Influence of the Thermophysical Properties of a Liquid Coolant on Characteristics of the 3D Flows with Phase Transition

Regimes of the joint flows of the evaporating liquid and gas-vapor mixture induced by the action of a longitudinal temperature gradient in a three-dimensional channel of a rectangular cross-section in the terrestrial gravity field are studied in the present paper. The theoretical investigations are carried out on the basis of the partially invariant solution of rank 2 and defect 3 of the Boussinesq approximation of the Navier - Stokes equations. This solution allows one to correctly describe the two-layer flows with evaporation/condensation at the thermocapillary interface and to take into account the effects of thermodiffusion and diffusive thermal conductivity in the gas-vapor phase. The exact solution of governing equations are characterized by dependence of the velocity components on the transverse coordinates only. The functions of pressure, temperature and concentration of vapor linearly depend on the longitudinal coordinate and have the summands which are functions on transverse coordinates.
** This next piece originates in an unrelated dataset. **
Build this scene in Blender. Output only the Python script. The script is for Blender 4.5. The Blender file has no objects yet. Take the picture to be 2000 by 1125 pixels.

The required functions satisfy the set of differential equations, boundary and interface conditions followed from the original three-dimensional problem statement and are found as a result of numerical technique. The presented solution of the evaporative convection problem is very contensive. It permits to specify the 3D flow regimes with different topology, thermal and concentration characteristics observed in physical experiments. Differences of flows in the ethanol-nitrogen, HFE-7100 - nitrogen and FC-72- nitrogen systems are studied. Impact of the thermophysical properties of the working liquids on the basic characteristics of the fluid motions (hydrodynamical structure, temperature distribution, vapor content in the nitrogen, evaporative mass flow rate) is analyzed.